The exercise: Determine which lines contain the word "from", then copy those lines.

Data block:
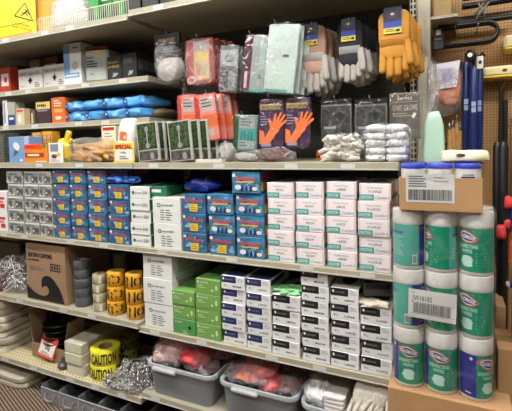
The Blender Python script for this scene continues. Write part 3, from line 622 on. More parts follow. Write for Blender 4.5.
for row, (vb, vt) in enumerate(((110.5, 97.5), (124, 110.5))):
    cols = ((67, 84.5), (85, 103.5), (104, 123), (124, 149)) if row == 0 else ((67, 86), (86.5, 104.5), (105.5, 125), (125.5, 148))
    for i, (a, c) in enumerate(cols):
        y = .18; x0, x1 = X(a, y, zU2+.03), X(c, y, zU2+.03); w = x1-x0; hh = .062; z = zU2+.001+(hh-.002)*(1-row)
        t = thing('shoe_cover_pack', 'puffy blue plastic pack in the %s row, %s from the left' % (('upper', 'lower')[row], ('first', 'second', 'third', 'fourth')[i]), 'pack', ((x0+x1)/2, y+.1, z), group='puffy blue plastic packs', rz=R.uniform(-.04, .04))
        b = B(); b.blob((0, 0, hh/2), (w*.52, .125, hh*.53), BAG, 34, 20, .2, 24, 11+k, .6); b.build('bag_body', t)
        b = B(); b.disc(-w*.28, hh*.5, .014, .014, mat('navy_print', '1d2c5c')); b.disc(-w*.28, hh*.5, .008, .008, SKY, -.0012)
        b.build('seal_mark', t, loc=(0, -.127, 0)); k += 1
b = B(); b.blob((0, 0, .03), (.09, .08, .028), mat('brown_cloth', '6f5f4b', .9, bump=.5), 20, 12, .3, 18, 2, .8)
tag(b.build('rag_bundle', loc=(X(157, .28, zU2), .3, zU2+.0)), 'brown cloth bundle at the end of the small shelf beside the blue packs', 'cloth')
# ---- shelf S2
ys = .012
WEB = mat('dark_mesh_crate', '4c4b44', .7, bump=1, bs=120, var=.4, vs=90)
t = thing('mesh_crate', 'dark grey mesh crate at the left picture edge on the eye level shelf', 'crate', (X(-3, .05, zS2), .05, zS2))
b = B(); b.box(-.11, .07, 0, .25, .002, Zv(133, -2.35, .05)-zS2, WEB, .004); b.build('crate_body', t)
b = B()
for i in range(9): b.box(-.11, .07, -.003, .0, .008+i*.017, .012+i*.017, mat('grey_wire', '77756d', .5))
for i in range(11): b.box(-.108+i*.0175, -.105+i*.0175, -.005, -.003, .004, .155, mat('grey_wire', '77756d', .5))
b.build('wire_face', t)
def bulbbox(b, w, h, d):
    l = -w/2; b.rect(l+w*.78, l+w*.99, 0.002, h*.98, mat('pale_lavender', 'a9adc4', .5)); b.disc(l+w*.36, h*.66, w*.13, h*.13, WHITE, -.0012); b.disc(l+w*.42, h*.6, w*.13, h*.13, WHITE, -.0013)
    b.poly([(l+w*.2, -.0012, h*.22), (l+w*.5, -.0012, h*.4), (l+w*.28, -.0012, h*.56)], mat('moss_print', '4e6a55', .5)); b.rect(l+w*.05, l+w*.75, h*.88, h*.93, LINK); b.disc(l+w*.6, h*.1, w*.08, h*.04, WHITE)
fbox('eye_care_box', 9.5, 30, 162, 136.5, ys, .1, mat('dusty_blue_box', '6f95c2', .45), 'dusty blue box with a white bulb picture at the left of the eye level shelf', 'box', zS2, bulbbox)
def obox(b, w, h, d):
    l = -w/2; b.rect(l+.001, l+w*.8, h*.72, h*.99, mat('neon_red_print', 'f0491f', .5)); b.bars(l+w*.12, l+w*.7, h*.9, 1, .1, h*.08, RED, -.0012); b.rect(l+w*.04, l+w*.86, h*.3, h*.53, mat('brick_print', '9a3322', .5), -.0012); b.rect(l+w*.15, l+w*.66, h*.36, h*.47, CRM, -.0016)
    b.disc(l+w*.88, h*.9, w*.09, h*.12, mat('leaf_green_print', '2f8a3c', .5), -.002, 9); b.rect(l+w*.5, l+w*.95, h*.04, h*.1, CRM, -.0012)
fbox('hand_wipes_box', 24.5, 48, 162, 144, ys-.002, .06, mat('tangerine_box', 'd88222', .45), 'orange box with a neon red top band and brick label at the shelf front', 'box', zS2, obox)
# wire display rack with yellow packs
t = thing('wire_display_rack', 'small chrome wire rack with yellow orange cards behind the orange box', 'rack', (X(42, .1, zS2), .1, zS2))
CHR = mat('chrome_wire', 'a9a9a6', .25, .9)
b = B(); hh = Zv(132, -2.1, .1)-zS2
for i in range(7): b.tube([(-.1+i*.032, -.01, 0), (-.1+i*.032, -.01, hh*.9)], .0018, CHR, 6)
for zq in (.01, hh*.5, hh*.9): b.tube([(-.1, -.01, zq), (.1, -.01, zq)], .0018, CHR, 6)
b.build('wire_frame', t)
for i, (a, c, z_) in enumerate(((-.085, -.01, hh), (.0, .08, hh*1.02))):
    b = B(); b.box(a, c, 0, .06, 0, z_, mat('mustard_yellow_pack', 'c8932a', .5), .002); b.M = Matrix.Translation((0, 0, 0)); b.rect(a+.01, c-.02, z_*.75, z_*.92, mat('amber_print', 'dd9a4a')); b.rect(a+.005, c-.005, z_*.55, z_*.62, RED)
    tag(b.build('wipes_packet', loc=(t.location.x, .108, zS2+.0005)), 'mustard yellow pack standing in the wire rack, %s one' % ('left', 'right')[i], 'packet', 'yellow packs in the wire rack')
# work gloves
def glove(b, M_, mp, mf, mc, L=.26, band=None, thumb=1, wmul=1., tips=None, bandm=None):
    """a glove hanging by its cuff, fingers down; top of the cuff at z=0, palm towards -y"""
    b.M = M_; k = L/.26; q = k*wmul
    b.blob((0, 0, -.07*k), (.052*q, .013*k, .072*k), mc, 24, 12, .06, 24, 1, .5)
    b.blob((0, -.001, -.15*k), (.049*q, .017*k, .042*k), mp, 24, 12, .05, 20, 2, .65)
    for i, (dx, l) in enumerate(((-.036, .07), (-.0125, .088), (.0125, .084), (.036, .068))):
        a = (dx*q, -.001-.002*(i % 2), -.165*k); e = (dx*1.08*q, -.004, -(.172+l)*k)
        b.finger(a, e, .0138*k*wmul, mf, 10, .85, .95)
        if tips: b.finger((dx*1.05*q, -.004, -(.172+l*.5)*k), (dx*1.08*q, -.0045, -(.172+l+.004)*k), .0148*k, tips, 10, .9, .97)
    b.finger((.042*q*thumb, -.006, -.12*k), (.056*q*thumb, -.014, -.218*k), .0155*k, mf if not tips else tips, 10, .85, .95)
    if band: b.box(-.045*q, .045*q, -.0185*k, -.012*k, -.14*k, -.108*k, band, .003)
    b.M = Matrix()
YG = mat('yellow_leather', 'bd8428', .7, bump=.4, bs=60, var=.1); YGD = mat('darker_yellow_leather', 'a66c17', .75, bump=.4, bs=60)
TANG = mat('tan_glove_cuff', 'a5836a', .8, bump=.3, bs=100); PKG = mat('pink_grey_palm', 'b58f80', .85, bump=.6, bs=90); LGG = mat('pale_grey_leather', 'a9a39b', .8, bump=.3, bs=60)
BKG = mat('black_glove_cloth', '1c1d22', .8, bump=.3, bs=90); GRG = mat('grey_glove_cloth', '8f8f8d', .85, bump=.3)
def card(w, h, cols, t=.002):
    b = B(); b.box(-w/2, w/2, -t, 0, -h, 0, cols[0], .0005)
    b.disc(0, -h*.28, w*.3, h*.14, cols[1], -t-.0008, 16); b.disc(0, -h*.27, w*.2, h*.09, cols[0], -t-.0012, 14); b.disc(0, -h*.26, w*.12, h*.05, WHITE, -t-.0015, 10)
    b.rect(-w/2, w/2, -h*.78, -h*.55, mat('royal_blue_print', '2b3f95', .5), -t-.001); b.rect(-w/2, w/2, -h, -h*.78, cols[2], -t-.001); b.bars(-w*.4, w*.3, -h*.83, 2, h*.07, h*.025, BLACK, -t-.0016)
    b.rect(w*.22, w*.4, -h*.95, -h*.85, BLACK, -t-.0018)
    return b
HEADC = (mat('navy_header_card', '22284a', .4), mat('brown_emblem', '5d3d33', .5), mat('lemon_print', 'c9c04a', .4))
CH2 = CHR
def hook(x, z, y0, kind='peg'):
    b = B(); b.tube([(x, YB-.001, z), (x, y0, z), (x, y0-.012, z+.012)], .003, CHR, 8)
    return b
def hang_gloves(name, u, v0, v1, y, mats, n, dy, label, group, band=None, tips=None, wmul=1, sway=.008, cardw=.07, cardh=.1, dx=.0):
    """gloves on one hook, nearest first, each its own object"""
    x, z = W(u, v0, y); zb = W(u, v1, y)[1]; L = z-zb; pr = None
    hk = tag(hook(x, z-.004, y-.015).build('peg_hook'), 'steel peg hook carrying '+group, 'hook')
    for i in range(n):
        nm = ('front', 'second', 'third', 'rearmost')[i] if n < 5 else ('front', 'second', 'third', 'fourth', 'rearmost')[i]
        lb = label+', %s on its hook' % nm
        loc = (x+dx*i+(R.uniform(-sway, sway) if i else 0), y+dy*i, z-(R.uniform(0, .012) if i else 0))
        if i == 0:
            pr = t = thing(name, lb, 'gloves', loc, group=group, ry=0)
            b = B(); glove(b, Matrix(), *mats, L=L, band=band, tips=tips, wmul=wmul); b.build('glove_body', t)
            card(cardw, cardh, HEADC).build('header_card', t, loc=(-.004, -.0145*L/.26, .008))
        else:
            t = dup(pr, loc, label=lb, ry=R.uniform(-.06, .06), rz=R.uniform(-.12, .12))
hang_gloves('leather_glove', 394, 10.5, 78, .14, (YG, YG, YG), 5, .045, 'yellow leather work glove', 'yellow leather gloves', band=YGD, wmul=1.12, dx=.008, cardw=.066, cardh=.098)
hang_gloves('work_glove', 350, 21, 83, .17, (BKG, LGG, BKG), 4, .045, 'black and grey work glove', 'black and grey gloves', band=GRG, wmul=1.0, dx=.012, cardw=.058, cardh=.092)
hang_gloves('palm_glove', 313, 26, 93, .17, (PKG, LGG, TANG), 4, .045, 'tan cuffed glove with pink palm', 'tan and pink gloves', band=LGG, tips=LGG, dx=.013, cardw=.056, cardh=.09)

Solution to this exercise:
The Blender Python script for this scene continues. Write part 3, from line 622 on. More parts follow. Write for Blender 4.5.
        t = thing('shoe_cover_pack', 'puffy blue plastic pack in the %s row, %s from the left' % (('upper', 'lower')[row], ('first', 'second', 'third', 'fourth')[i]), 'pack', ((x0+x1)/2, y+.1, z), group='puffy blue plastic packs', rz=R.uniform(-.04, .04))